Nous sommes réveillés à 4 heures du matin par les trois mosquées de la ville. Et dire que Flores est à 85% catholiques ! Les 15% restants font beaucoup de bruit, je trouve ! Il paraît que les mosquées sont en train de pousser comme des champignons sur l’île, réveillant des personnes non concernées au passage...

Port de Labuan Bajo
Port de Labuan Bajo

Nous prenons notre petit-déjeuner sur la terrasse en admirant les couleurs pastel du lever du soleil. Heureusement, le personnel nous sert des beignets achetés au coin de la rue parce que le cuisinier n’est pas encore arrivé. Sincèrement, ça nous arrange. Vu l’état de crasse de la cuisine, nous préférons ne rien manger qui soit fait ici ! Aussitôt après, nous sautons dans un bus pour aller jusqu’à Ruteng. Le problème, c’est que le bus ne part que lorsqu’il est plein et évidemment, nous sommes quasiment les seuls clients pour l’instant. Le bus effectue donc des rondes dans la ville afin de ramasser du monde. Un couple de Français monte dans le bus. Youpi ! Deux de plus !... Et nous tournons ainsi durant plus de deux heures, sans quitter la ville...

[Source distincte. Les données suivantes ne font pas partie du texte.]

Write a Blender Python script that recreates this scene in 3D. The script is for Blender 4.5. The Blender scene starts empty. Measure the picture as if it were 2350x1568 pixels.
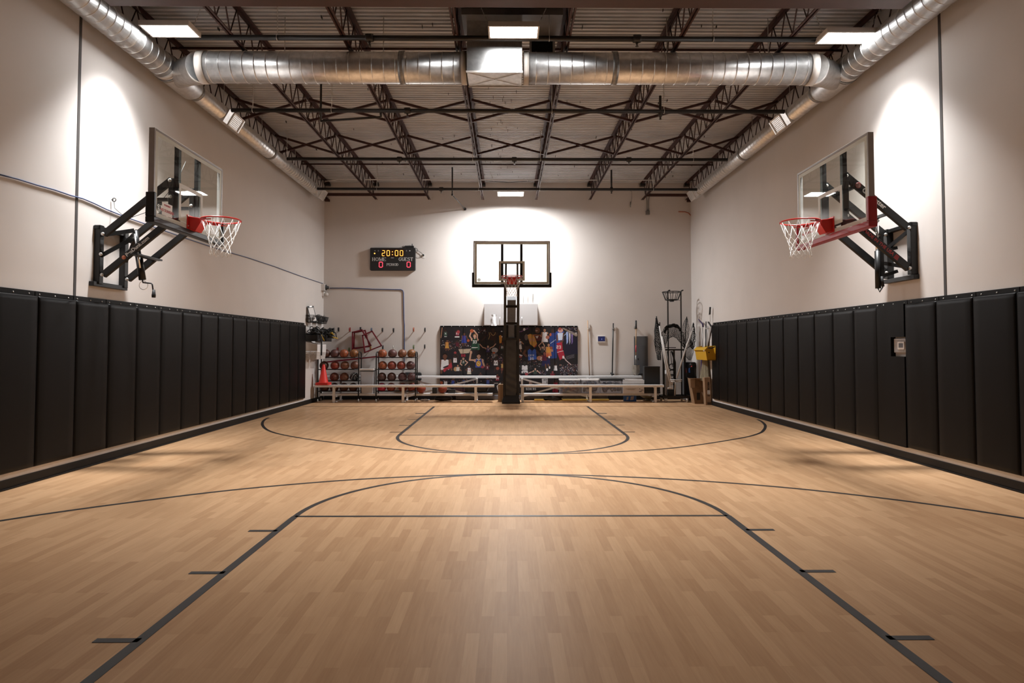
import bpy, bmesh, math, random
import numpy as np
from mathutils import Vector, Matrix, Euler

random.seed(7)
S = bpy.context.scene
COL = S.collection
PI = math.pi
R = math.radians

# ------------------------------------------------------------------ camera
FPX, PITCH, YAW, HC = 1490.0, R(2.0), 0.0075, 1.43
CYP = 797 - FPX * math.tan(PITCH)
cam_d = bpy.data.cameras.new('camera')
cam = bpy.data.objects.new('camera', cam_d)
COL.objects.link(cam)
cam.location = (0, 0, HC)
cam.rotation_euler = (PI / 2 + PITCH, 0, -YAW)
cam_d.sensor_width = 36.0
cam_d.lens = FPX / 2350 * 36.0
cam_d.shift_y = -(784 - CYP) / 2350
cam_d.clip_start = 0.05
S.camera = cam

# ------------------------------------------------------------------ world, exposure
w = bpy.data.worlds.new('world'); S.world = w; w.use_nodes = True
w.node_tree.nodes['Background'].inputs[0].default_value = (0.9, 0.82, 0.75, 1)
w.node_tree.nodes['Background'].inputs[1].default_value = 0.02
S.view_settings.view_transform = 'Standard'
S.view_settings.look = 'None'
S.view_settings.gamma = 1
S.view_settings.exposure = 0.0
S.cycles.max_bounces = 8
S.cycles.diffuse_bounces = 5
S.cycles.glossy_bounces = 4
S.cycles.transmission_bounces = 6
S.cycles.transparent_max_bounces = 12
S.cycles.caustics_reflective = False
S.cycles.caustics_refractive = False
S.cycles.sample_clamp_indirect = 6
LAMP = 36.0            # radiance of the ceiling light panels
BEAM = 200.0           # watts of the area light added under each panel to brighten the room
LAMPCOL = (0.98, 0.985, 0.985)


def at(px, py, Y):
    """the point at depth Y that the photo shows at pixel px, py"""
    a = (px - 1175) / FPX; b = -(py - CYP) / FPX
    y = math.cos(PITCH) - b * math.sin(PITCH); z = math.sin(PITCH) + b * math.cos(PITCH)
    dx = a * math.cos(YAW) + y * math.sin(YAW); dy = -a * math.sin(YAW) + y * math.cos(YAW)
    t = Y / dy
    return Vector((dx * t, Y, HC + z * t))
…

Enfin, les places sont quasiment toutes prises, nous pouvons "décoller". Un gars passe dans les rangs nous demander l’argent pour le trajet et nous partons. Le bus emprunte de petites routes de montagne bien pentues sur lesquelles deux bus ont du mal à se croiser tellement le chemin est étroit. Les paysages, par contre, sont extraordinaires. La nature est si luxuriante, c’est incroyable ! Les forêts de lianes et de bambous nous entourent tout au long du chemin, ce qui nous donne l’impression de nous aventurer sur un territoire encore vierge. La vue des différentes rizières nous enchante et tous ces magnifiques paysages nous font passer le temps agréablement. Tout de même, 5 heures de bus sur des routes montagnardes nous paraissent un peu longues.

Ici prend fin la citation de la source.